The “recursive calling” vulnerability occurs when a user calls a split from the DAO to create a child DAO, and then calls a split recursively within the separate account to a third child DAO that they fully control. This process allows an attacker to siphon off an almost unlimited number of coins from the original DAO that contained more than $150 million in total value. The only good news is that the hacker won’t be able to actually transfer any of the coins into Bitcoin or cash for 27 days, giving the DAO community time to address the problem, if they can agree on how to do so.

Any fix though would require accessing the “child DAO” controlled by the attacker, which many in the community are loath to do, because technically the DAO belongs to the hacker. As some see it, the DAO’s trustworthiness lies in its rigidity. If the code allows for it, it’s legal and permissible. If the code does not allow for it, it cannot be done. So since the hacker was able to exploit the vulnerability, they didn’t technically break any rules.

“Isn’t the DAO working as designed? If a flaw was programmed in, then why should that be fixed unless it is a flaw in ethereum itself?” the top up-voted user on a Reddit thread discussing the hack wrote.

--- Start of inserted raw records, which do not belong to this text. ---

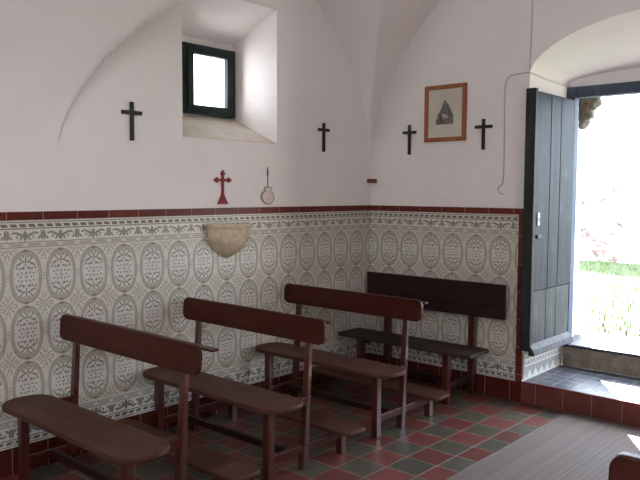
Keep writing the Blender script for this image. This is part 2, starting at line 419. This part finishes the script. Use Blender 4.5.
# groined vault: z = max(curve across wall A, curve across wall B)
ZSPR = 1.74
def fB(y):
    c = -YR/2; t = min(1, abs(-y - c)/c); return ZSPR + 1.86*math.sqrt(max(0, 1 - t*t))
cr = [(0, ZSPR), (.030, 1.95), (.075, 2.11), (.211, 2.415), (.402, 2.665), (.697, 2.95), (1.0, 3.12), (1.3, 3.18)]
cl = [(0, ZSPR), (.018, 1.83), (.065, 1.96), (.166, 2.141), (.328, 2.348), (.533, 2.537), (.714, 2.678), (1.05, 2.93), (1.3, 3.08), (1.48, 3.18)]
def dens(c):
    out = smooth_path([(a, b, 0) for a, b in c], 10); return [(max(0, p.x), p.y) for p in out]
cr, cl = dens(cr), dens(cl)
def inv(c, zz):
    if zz <= c[0][1] + 1e-6: return c[0][0]
    for (a, b), (d, e) in zip(c, c[1:]):
        if b <= zz <= e: return a + (d-a)*(zz-b)/max(1e-6, e-b)
    return c[-1][0]
K = 44; ZCR = 3.18
hs = [ZSPR + (ZCR-ZSPR)*math.sin(math.pi/2*k/K) for k in range(K+1)]
xs = [(-inv(cr, h_), h_) for h_ in hs] + [(-2.78 + inv(cl, h_), h_) for h_ in hs[::-1][1:]]
xs += [(-2.78 - .12*i, ZSPR) for i in range(1, 40) if -2.78 - .12*i > XL-.1]
def ivB(zz): t = (zz-ZSPR)/1.86; c = -YR/2; return -(c - c*math.sqrt(max(0, 1-t*t)))
ys = [ivB(h_) for h_ in hs]; c = YR/2
more = [ys[-1] + (c-ys[-1])*i/10 for i in range(1, 11)]
ys = ys + more; ys = ys + [YR - y for y in ys[::-1][1:]]
bm = bmesh.new(); G = [[bm.verts.new((x, y, max(zx, fB(y)))) for y in ys] for x, zx in xs]
for i in range(len(xs)-1):
    for j in range(len(ys)-1):
        q = (G[i][j], G[i+1][j], G[i+1][j+1], G[i][j+1])
        if i < K and j < K and i == j: bm.faces.new((q[0], q[1], q[2])); bm.faces.new((q[0], q[2], q[3]))
        else: bm.faces.new(q)
ceil = obj('ceiling', bm, M_plaster, smooth=True)
for p in ceil.data.polygons: p.use_smooth = True
struct(ceil)

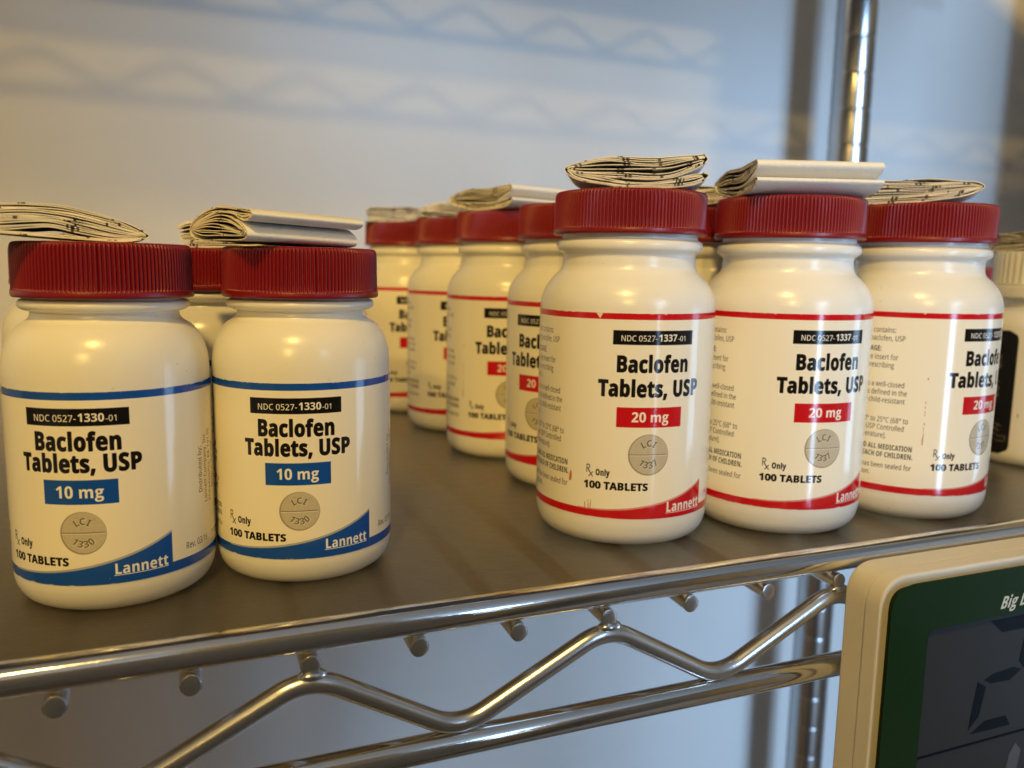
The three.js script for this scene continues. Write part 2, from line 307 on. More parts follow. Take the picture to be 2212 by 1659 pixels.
function blueLabel(seed) {
  const W = 2048, H = 640, P = printer(W, H, 2 * Math.PI * (BLU.R + 0.12), BLU.y0, BLU.y1), { g, X, Y, box, text } = P, col = '#164fb0';
  leftBlock(P, -5.4, (y) => BLU.y0 + (y - RED.y0) * 0.76, 0.8, 0.78);
  box(-80, 80, BLU.y1 - 1.5, BLU.y1, col);
  box(-15.35, 4.4, 38.65, 42.05, '#12100f');
  text('NDC 0527-', -13.65, -5.0, 39.5, 1.35, { bold: false, col: '#f3efe6' }); text('1330', -4.8, 0, 39.5, 1.6, { col: '#f3efe6' }); text('-01', 0.15, 2.4, 39.5, 1.2, { bold: false, col: '#f3efe6' });
  text('Baclofen', -13.85, 2.95, 33.9, 3.45, { heavy: 0.06 }); text('Tablets, USP', -16.9, 6.45, 29.6, 3.4, { heavy: 0.06 });
  box(-12.16, 1.86, 23.15, 28, col); text('10 mg', -9.8, -0.7, 24.4, 2.4, { col: '#f4f0e8' });
  pill(P, -4.95, 17.4, 4.32, '1330');
  rxOnly(P, -22.4, -16, 13.95, 1.75); text('100 TABLETS', -22.6, -7.9, 10.75, 1.6, { heavy: 0.06 });
  box(-80, 80, BLU.y0, 8.75, col);
  box(-22.5, 11.8, 8.75, 9.4, '#f2ecdc');
  swoosh(P, [[-22.5, 8.5], [-10, 8.6], [3.5, 11.0], [11.75, 15.2]], BLU.y0, 11.75, col, '#a9aeb8');
  company(P, 0.3, 10.8, 8.6, 2.2);
  text('Rev. 03/16', 15.1, 22.5, 10.45, 1.42, { bold: false }); text('CB1330A', 24.4, 30, 10.45, 1.3, { bold: false });
  P.up('Distributed by:', 21.1, 21.4, 31.5, 1.35); P.up('Lannett Company, Inc.', 23.2, 18.7, 34.2, 1.35); P.up('Philadelphia, PA 19136', 25.3, 18.5, 34.6, 1.35); P.up('Made in the USA', 27.4, 21, 31.5, 1.35);
  box(36, 52, 13, 38, '#f7f4ee');
  wear(P, seed, 0, W, H);
  return canvasTexture(P.c);
}
const labelMat = (map) => new THREE.MeshPhysicalMaterial({ map, roughness: 0.13, specularIntensity: 1, bumpMap: rep(grain, 3, 1), bumpScale: 0.000004 });
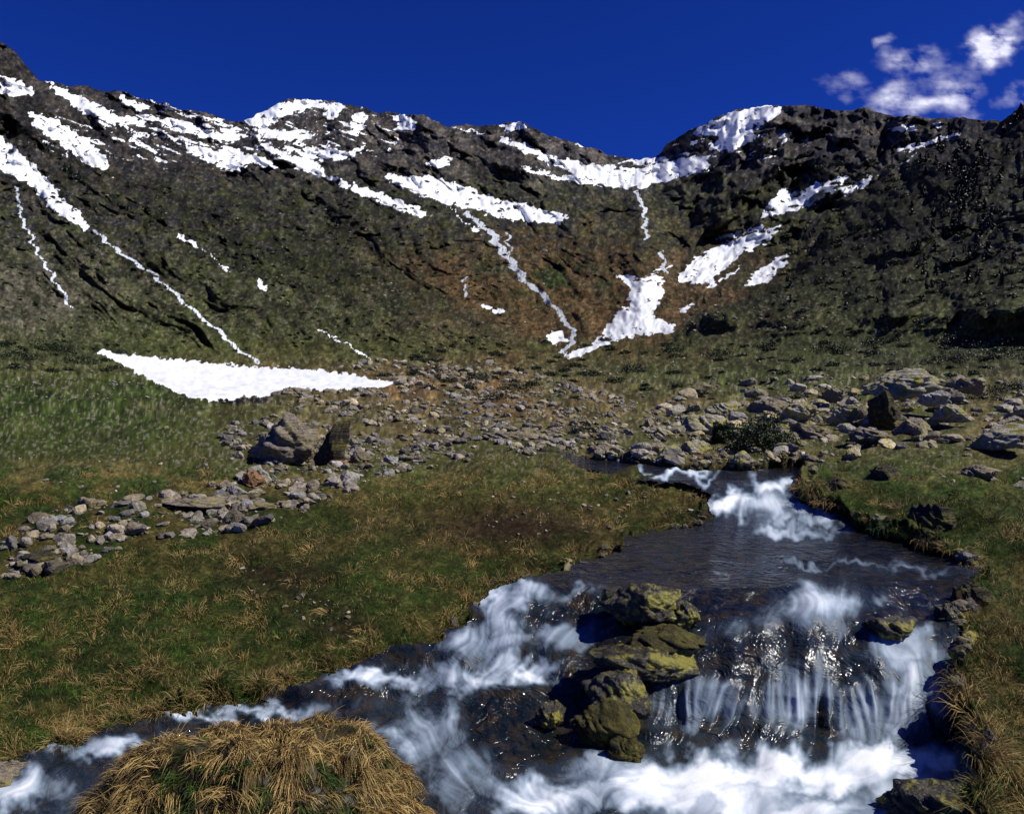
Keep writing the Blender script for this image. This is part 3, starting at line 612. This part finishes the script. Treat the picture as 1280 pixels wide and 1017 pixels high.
tr=M.n('ShaderNodeBsdfTransparent');mx=M.n('ShaderNodeMixShader')
M.l(M.math('MULTIPLY',al,M.mr(nz,.3,.65,.65,.95)),mx.inputs[0]);M.l(tr.outputs[0],mx.inputs[1]);M.l(ad.outputs[0],mx.inputs[2])
M.l(mx.outputs[0],t.nodes['Material Output'].inputs['Surface'])
CP=unproj(gx,gy,5200+(gy*-20.)+1200)
mk('cloud',CP.reshape(-1,3),[gridf(*gx.shape)],M.m,{'a':A.ravel()})

# ================= light, sky, camera =================
ts=Vector((.66,-.10,.74)).normalized();elv=math.asin(ts.z);az=math.atan2(ts.x,ts.y)
w=bpy.data.worlds.new('World');bpy.context.scene.world=w;w.use_nodes=True
t=w.node_tree;bg=t.nodes['Background'];sk=t.nodes.new('ShaderNodeTexSky');sk.sky_type='NISHITA';sk.sun_disc=False
sk.sun_elevation=elv;sk.sun_rotation=az;sk.altitude=2500;sk.air_density=.8;sk.dust_density=0;sk.ozone_density=6
mx=t.nodes.new('ShaderNodeMix');mx.data_type='RGBA';mx.blend_type='MULTIPLY';mx.inputs[0].default_value=1;mx.inputs[7].default_value=(.08,.24,.90,1)
t.links.new(sk.outputs[0],mx.inputs[6]);t.links.new(mx.outputs[2],bg.inputs[0]);bg.inputs[1].default_value=.1
L=bpy.data.lights.new('sun','SUN');L.energy=5.0;L.angle=math.radians(.5);L.color=(1,.96,.89)
so=bpy.data.objects.new('sun',L);bpy.context.scene.collection.objects.link(so);so.rotation_euler=ts.to_track_quat('Z','Y').to_euler();so.location=(0,0,50)
cam=bpy.data.cameras.new('camera');co=bpy.data.objects.new('camera',cam);bpy.context.scene.collection.objects.link(co)
co.location=(0,0,CZ);co.rotation_euler=(math.pi/2,0,0);cam.sensor_width=36;cam.lens=36*F/1280;cam.shift_y=-28.5/1280;cam.clip_end=20000;cam.clip_start=.05
bpy.context.scene.camera=co
sc=bpy.context.scene;sc.view_settings.view_transform='Standard';sc.view_settings.look='None';sc.view_settings.exposure=0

Ethereum itself is not under attack, only the DAO, which is a separate investment entity that works on the blockchain principles underlying Ether. Nonetheless, the DAO troubles seem to be impacting the price of Ethereum, as some of the currency’s value likely rests on the inherent possibilities of blockchain technologies like the DAO. If decentralized initiatives like the DAO continue to falter, as the young history suggests they might, few people may be willing to plow their money into even more ambitious schemes.

Current proposals to fix the problem have at least 27 days to pass before the hacker can walk away with whatever millions remain in the “child DAO” at that time. If the community cannot pull together to stop the attacker from skating away, it could lead to a mass sell-off in the DAO and a potential crash of Ethereum. Perhaps the best news for Ether-holders is that the hacker’s coins only have value as long as Ethereum itself is valuable. So even if they could crash the entire DAO, it may not behoove them to do so. But, of course, the internet is a strange place, and anything is possible.

Correction 7/14/17: A past version of this article incorrectly referred to Ethereum Foundation spokesperson George Hallam as a DAO developer.